RHI Magnesita adapted this method during the merger process and established a wide network of culture champions from every country in which they operate. These culture ambassadors and influencers were the ones carrying their colleague’s concerns to the right people. They provided essential information for the internal comms teams and drove the process with their own great ideas.

Managing Change is all about enabling people

We cannot stress this enough, because we see it all the time in the companies with whom we work: If you don’t involve your people, every project, campaign or process that has anything to do with change or transformation will fail. That is why most of our customers, when they plan to implement an employee app, form focus groups, run polls and surveys, or find influencers to make the introduction of a new communication tool a success. Which ultimately also is a big change. When you as an internal communicator play a vital role during transformations like that, you can make your position in the company a key one, not only during times of change or crisis.

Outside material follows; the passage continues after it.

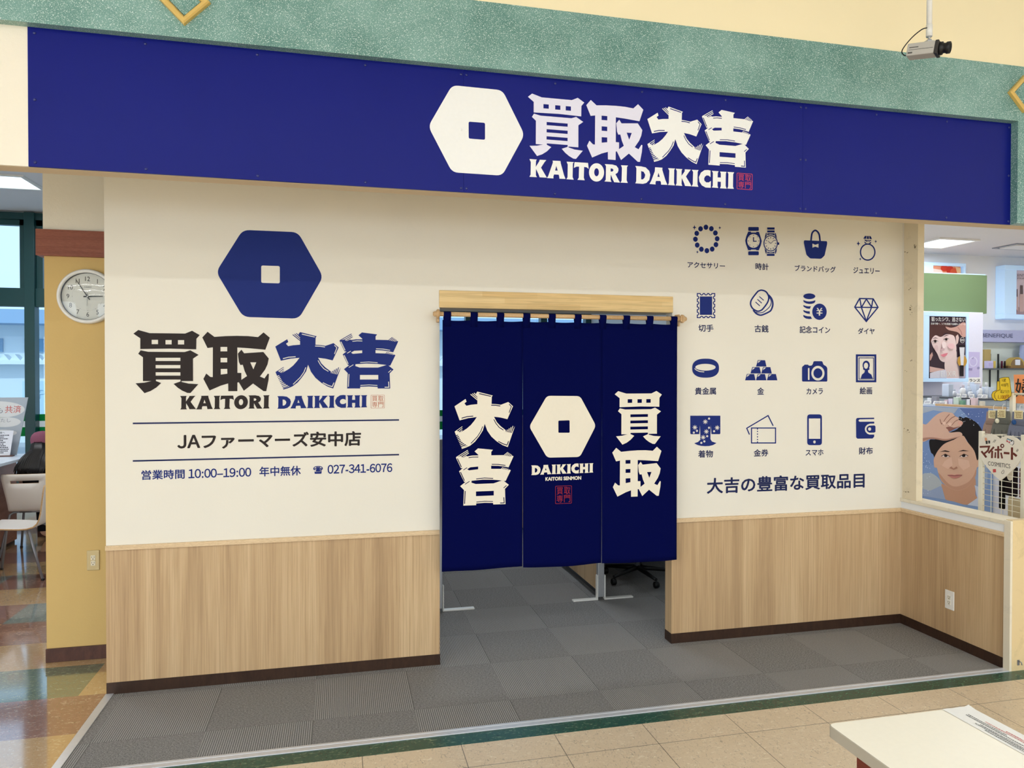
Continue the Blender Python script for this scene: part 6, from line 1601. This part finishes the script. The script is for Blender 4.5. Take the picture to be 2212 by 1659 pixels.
# ------------------------------------------------------------------ gold diamond mouldings on the fascia
def diamond(cx, cz, R, label):
    t = thing('diamond_moulding', label, 'wall ornament', (cx, YTEAL, cz-R), 0, 'gold diamond mouldings on the fascia')
    w = 0.030; prof = [(0.0, 0.0), (0.002, 0.016), (0.008, 0.022), (0.020, 0.020), (0.026, 0.012), (w, 0.0)]
    b = MB(); V = []; n = len(prof)
    for k in range(4):
        a = PI/2*k; s, c2 = math.cos(a), math.sin(a)
        for (q, h) in prof: r = R-q*math.sqrt(2); V.append((cx+r*s, YTEAL-h, cz+r*c2))
    b.add(V, [[k*n+i, ((k+1) % 4)*n+i, ((k+1) % 4)*n+i+1, k*n+i+1] for k in range(4) for i in range(n-1)])
    part('frame', b, M['gold'], t)
    r = R-w*math.sqrt(2); b = MB(); b.prism([(cx+r, cz), (cx, cz+r), (cx-r, cz), (cx, cz-r)], 'y', YTEAL-0.006, YTEAL); part('inlay', b, M['terr'], t)
    return t
diamond(-0.642, 3.290, 0.106, 'gold diamond moulding on the speckled fascia above the left part of the sign')
diamond(3.712, 3.286, 0.106, 'gold diamond moulding on the speckled fascia at the right end of the sign')

# a small steel stop on the low wall and old marks on the corner post
st = thing('door_stop', 'small bent steel catch low on the scuffed end wall', 'door catch', (3.835, YE-0.03, 0.07))
x, z = [float(q) for q in (atY(2200, 1432, YE-0.035)[0], atY(2200, 1432, YE-0.035)[2])]
b = MB(); b.box(x-0.004, x+0.010, YE-0.034, YE-0.030, z-0.015, z+0.016, 0.001); part('plate', b, M['steel'], st)
b = MB(); b.tube([(x+0.002, YE-0.033, z+0.012), (x+0.002, YE-0.052, z+0.008), (x+0.004, YE-0.054, z-0.006)], 0.003, 8); part('catch', b, M['steel'], st)
sm = thing('adhesive_marks', 'brown glue remnants and screw holes on the cream corner post', 'stain', (XR, -0.06, 1.0))
b = MB(); rnd = random.Random(5); lx = liftX(XR-0.0046); P_ = onX(XR-0.0045); cc_ = []
for (u, v, n, su, sv) in ((1977, 532, 9, 3, 5), (1968, 668, 14, 4, 9), (1960, 928, 12, 6, 8), (1958, 545, 3, 6, 2), (1958, 1062, 5, 6, 3), (1965, 780, 3, 10, 3), (1965, 625, 3, 6, 3), (1958, 800, 2, 2, 2)):
    for k in range(n):
        uu, vv = u+rnd.gauss(0, su*0.5), v+rnd.gauss(0, sv*0.5); r = rnd.uniform(0.4, 1.5)
        b.fill([P_([(uu+r*math.cos(a)*rnd.uniform(0.5, 1.3), vv+r*math.sin(a)*rnd.uniform(0.5, 1.2)) for a in [2*PI*j/7 for j in range(7)]])], lx)
part('marks', b, ink((126, 112, 88), 0.7), sm)
bpy.context.view_layer.update()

RHI Magnesita went through one of the biggest mergers in company history and had to overcome many organizational barriers. Nevertheless, by making communication with their employees one of the most important priorities during the change process, they were able to align their workforce under a unified company culture. At the same time they established modern and collaborative internal communication that involves everyone. The fusion was a huge success and worth every penny, as the company is now looking at a solid business development and highly efficient operational processes.